Regisseur en actrice Tamar van den Dop laat Nederlandse acteurs en actrices in de documentaire Mag ik je aanraken? naar hun eigen seksscène te kijken. Als kijker zien wij die seksscène niet, wel zien we de gezichten van de acteurs. En die spreken boekdelen. Ongemak, angst, ontroering, afschuw en genot komen ongefilterd voorbij.
Het blijkt een mooi startpunt voor een gesprek over het spelen van intieme scènes: hoe is dat door de jaren heen veranderd? Hoe is het om een intimiteitscoördinator op de set te hebben? Of om naar je eigen seksscène te kijken samen met je schoonouders? En wat als je als man een erectie krijgt? Het levert bijzonder openhartige gesprekken op met onder andere Georgina Verbaan, Rifka Lodeizen, Gijs Naber, Jeroen Krabbé en Monic Hendrickx. Als kijker realiseer je je bovendien hoe ongemakkelijk het voor een acteur kan zijn om voor het oog van camera en crew uit de kleren te gaan en ook nog te doen alsof je ervan geniet.
Van den Dop wil met deze geen film oordeel vellen, maar juist een gesprek op gang brengen over het begrip consent. In een eerder interview met de VPRO Gids zegt ze: ‘Het begrip consent raakt steeds meer ingeburgerd: met elkaar bespreken wat wel en niet oké is. Dat is een ongemakkelijk gesprek om te voeren en dat staat consent een beetje in de weg. Niemand wil een zeikerd zijn die iets niet wil. Mijn film probeert daarom een begin te maken met dat ongemakkelijke gesprek.’
Ze laat negentien acteurs en actrices van alle leeftijden en met uiteenlopende meningen aan het woord. Zo vindt Jeroen Krabbé het ‘heel erg raar dat er iemand moet komen om te letten op bloot. Maar goed, dat komt omdat ik 900 jaar oud ben’. Die ‘iemand’ waar Krabbe het over heeft, is de intimiteitscoördinator. Diegene bespreekt op een technische manier met de acteurs welke handelingen zij in de intieme scène uitvoeren.

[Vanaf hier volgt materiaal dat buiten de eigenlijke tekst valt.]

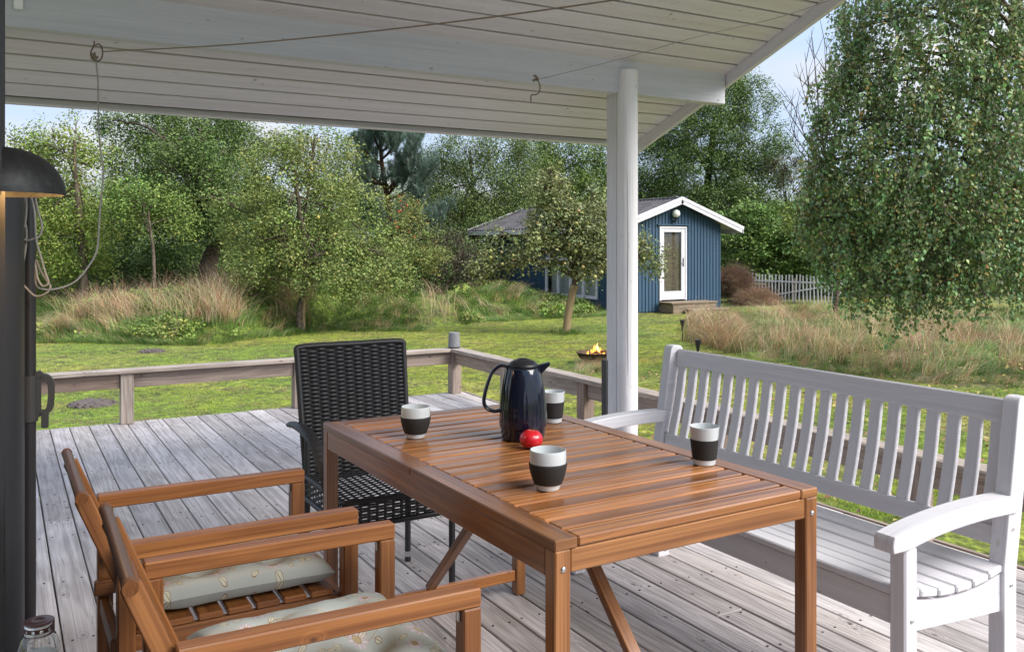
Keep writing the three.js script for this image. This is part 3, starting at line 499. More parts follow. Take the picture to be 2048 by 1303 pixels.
// ---------------------------------------------------------------- things on the table
{
  const top = 0.7205;
  const onTop = (px, py) => { const d = F * (EYE - top) / (py - HY), [x, z] = W2((px - CX) / F * d, d); return [x, top, z]; };
  const PORC = new THREE.MeshPhysicalMaterial({ color: lin(0.56, 0.59, 0.60), roughness: 0.18, clearcoat: 0.5, clearcoatRoughness: 0.08 });
  const RUB = std({ color: lin(0.017, 0.0148, 0.014), roughness: 0.75 });
  function cup(label, p, tall) {
    const t = thing('coffee_cup', label, 'cup', p, 'porcelain cups with dark sleeves on the table');
    const O = tall ? [[0.0001, 0.0], [0.0285, 0.0], [0.0300, 0.0018], [0.0315, 0.018], [0.0365, 0.062], [0.0395, 0.099], [0.0405, 0.1025]]
      : [[0.0001, 0.0], [0.0265, 0.0], [0.0285, 0.0018], [0.0325, 0.015], [0.0405, 0.038], [0.0448, 0.062], [0.0450, 0.085], [0.0440, 0.0955]];
    const I = tall ? [[0.0398, 0.1035], [0.0385, 0.1025], [0.0345, 0.062], [0.0290, 0.012], [0.0001, 0.006]] : [[0.0430, 0.0965], [0.0415, 0.0955], [0.0425, 0.075], [0.0385, 0.04], [0.0270, 0.012], [0.0001, 0.006]];
    mesh('porcelain', lathe([...O, ...I], 48), PORC, t);
    const c = tall ? [[0.0312, 0.0165], [0.0325, 0.0155], [0.0342, 0.0300], [0.0381, 0.0640], [0.0386, 0.0685], [0.0374, 0.0692]] : [[0.0328, 0.0150], [0.0346, 0.0148], [0.0426, 0.0380], [0.0462, 0.0560], [0.0466, 0.0645], [0.0448, 0.0655]];
    const curve = new THREE.SplineCurve(c.slice(1, -1).map(([a, b]) => new THREE.Vector2(a, b))), pts = [new THREE.Vector2(...c[0]), ...curve.getPoints(22), new THREE.Vector2(...c[c.length - 1])];
    const g = new THREE.LatheGeometry(pts, 72), a = g.attributes.position;
    if (!tall) { for (let i = 0; i < a.count; i++) { const k = 1 + 0.011 * (0.5 + 0.5 * Math.sin(Math.atan2(a.getZ(i), a.getX(i)) * 36)) * (Math.floor(a.getY(i) / 0.0045) % 2 ? 1 : 0.2); a.setX(i, a.getX(i) * k); a.setZ(i, a.getZ(i) * k); } g.computeVertexNormals(); }
    mesh('sleeve', g, RUB, t); return t;
  }
  cup('round cup at the far left of the table, in front of the wicker chair', onTop(831, 874), false);
  cup('round cup nearest the viewer, in front of the red apple', onTop(1096, 977), false);
  cup('tapered cup on the right side of the table beside the bench', onTop(1409, 927), true);
  cup('tapered cup behind the thermos jug, partly hidden by it', onTop(1106, 843), true);

  // thermos jug
  const NAVY = new THREE.MeshPhysicalMaterial({ color: lin(0.0035, 0.006, 0.018), roughness: 0.16, specularIntensity: 0.5, clearcoat: 0.9, clearcoatRoughness: 0.04 });
  const jug = thing('thermos_jug', 'glossy dark navy thermos jug with loop handle and domed lid', 'thermos', onTop(1046, 876)); jug.rotation.y = -0.52;
  const prof = new THREE.SplineCurve([[0.066, 0.004], [0.0685, 0.02], [0.0705, 0.038], [0.0735, 0.042], [0.0735, 0.075], [0.0715, 0.115], [0.066, 0.160], [0.059, 0.195], [0.0525, 0.216]].map(([a, b]) => new THREE.Vector2(a, b)));
  const bg = new THREE.LatheGeometry([new THREE.Vector2(0.0001, 0), new THREE.Vector2(0.064, 0), ...prof.getPoints(50), new THREE.Vector2(0.05, 0.221), new THREE.Vector2(0.0001, 0.221)], 144), bp = bg.attributes.position;
  for (let i = 0; i < bp.count; i++) { const y = bp.getY(i), k = 1 - 0.014 * (Math.pow(Math.abs(Math.sin(Math.atan2(bp.getZ(i), bp.getX(i)) * 14)), 6)) * smooth(0.043, 0.05, y) * (1 - smooth(0.12, 0.17, y)); bp.setX(i, bp.getX(i) * k); bp.setZ(i, bp.getZ(i) * k); }
  bg.computeVertexNormals(); mesh('body', bg, NAVY, jug);
  mesh('lid', lathe([[0.0001, 0.2475], [0.012, 0.2475], [0.0135, 0.2455], [0.020, 0.2445], [0.036, 0.238], [0.046, 0.229], [0.0475, 0.2225], [0.044, 0.2205], [0.0001, 0.2205]], 48), std({ color: lin(0.014, 0.015, 0.02), roughness: 0.35 }), jug);
  // spout and handle lie in the local x axis
  const sp = new THREE.Shape(); sp.moveTo(0.030, 0.2195); sp.lineTo(0.077, 0.232); sp.quadraticCurveTo(0.083, 0.2325, 0.080, 0.228); sp.lineTo(0.056, 0.203); sp.lineTo(0.035, 0.203); sp.closePath();
  mesh('spout', new THREE.ExtrudeGeometry(sp, { depth: 0.02, bevelEnabled: true, bevelSize: 0.003, bevelThickness: 0.004, bevelSegments: 3 }).translate(0, 0, -0.01), NAVY, jug);
  const hc = [V(-0.045, 0.221, 0), V(-0.068, 0.2245, 0), V(-0.092, 0.2075, 0), V(-0.107, 0.175, 0), V(-0.118, 0.135, 0), V(-0.120, 0.108, 0), V(-0.110, 0.092, 0), V(-0.088, 0.084, 0), V(-0.069, 0.088, 0)];
  const hcurve = new THREE.CatmullRomCurve3(hc), hs = new THREE.Shape(); for (let k = 0; k < 16; k++) { const a = k / 16 * 6.283; (k ? hs.lineTo : hs.moveTo).call(hs, 0.0055 * Math.cos(a), 0.0115 * Math.sin(a)); } hs.closePath();
  const hp = [], hi = [], hn = 70;
  for (let i = 0; i <= hn; i++) { const p = hcurve.getPoint(i / hn), g = hcurve.getTangent(i / hn), n = V(-g.y, g.x, 0); for (let k = 0; k < 16; k++) { const a = k / 16 * 6.283, e = 0.006 * Math.cos(a); hp.push(p.x + n.x * e, p.y + n.y * e, 0.0125 * Math.sin(a)); if (i) { const A = (i - 1) * 16 + k, B = (i - 1) * 16 + (k + 1) % 16; hi.push(A, A + 16, B + 16, A, B + 16, B); } } }
  const hg = new THREE.BufferGeometry(); hg.setAttribute('position', new THREE.Float32BufferAttribute(hp, 3)); hg.setIndex(hi); outward(hg); mesh('handle', hg, NAVY, jug);

  // apple
  const ap = thing('red_apple', 'shiny red apple lying on the table in front of the thermos jug', 'apple', onTop(1062, 896));
  const skin = tex(256, 128, (u, v) => { const s = fbm(u * 40, v * 3, 40, 3, 71, 3), sp = hash(Math.floor(u * 60), Math.floor(v * 30), 5) > 0.965 ? 1 : 0, t = smooth(0.8, 0.97, v), k = 0.9 + 0.2 * s; return [mix(200 * k, 214, t * 0.8 + sp * 0.3), mix(18 * k, 140, t * 0.8 + sp * 0.3), mix(34 * k, 70, t * 0.8 + sp * 0.3)]; });
  const prof2 = []; for (let i = 0; i <= 28; i++) { const a = -Math.PI / 2 + Math.PI * i / 28, r = 0.0345 * (1 - 0.20 * Math.pow(Math.max(0, Math.sin(a)), 2)) * Math.cos(a) ** 0.82; prof2.push(new THREE.Vector2(Math.max(r, 0.0001), 0.028 + 0.0285 * Math.sin(a) - 0.011 * Math.exp(-((r / 0.009) ** 2)) * Math.sign(Math.sin(a)) )); }
  const ag = new THREE.LatheGeometry(prof2, 40), apz = ag.attributes.position; for (let i = 0; i < apz.count; i++) { const k = 1 + 0.012 * Math.sin(Math.atan2(apz.getZ(i), apz.getX(i)) * 5); apz.setX(i, apz.getX(i) * k); apz.setZ(i, apz.getZ(i) * k); } ag.computeVertexNormals();
  ap.rotation.z = -0.08; ap.rotation.y = 0.4; mesh('fruit', ag, new THREE.MeshPhysicalMaterial({ map: skin, roughness: 0.28, clearcoat: 0.4, clearcoatRoughness: 0.2 }), ap);
  mesh('stalk', taper([V(0, 0.044, 0), V(0.001, 0.054, 0.001), V(0.004, 0.062, 0.002)], (k) => 0.0012 + 0.0006 * k, 6, 6), DARKBARK, ap);
}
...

Vergelijk het met een stuntcoördinator. Ook kan de intimiteitscoördinator met de acteurs een bodycheck doen: is het oké als ik je op een bepaalde plek aanraak?
Acteur Gijs Naber werpt een ander interessant dilemma op. Binnenkort speelt hij een pedofiel in een film. Belangrijk onderwerp, stelt hij, ‘maar dan moet je het ook nog gaan spelen, en dan kom je op een heel ander gebied. Dat vind ik wel ingewikkeld.’ Met de online bedreigingen aan het adres van kinderboekenschrijver Pim Lammers in het achterhoofd is de worsteling van Naber begrijpelijk. En over online gesproken: alle acteurs in de documentaire blijken te worstelen met de rol van internet. De seksscènes die zij spelen belanden vaak op pornosites. Hoewel dit niet legaal is, gebeurt er in de praktijk nauwelijks iets tegen. Niet alleen schadelijk voor de acteur zelf, maar voor de hele filmindustrie, stelt acteur Minne Koole: ‘Ik heb de angst dat naakte lichamen verdwijnen uit kunst en dat we naakte lichamen alleen nog maar in porno gaan zien.’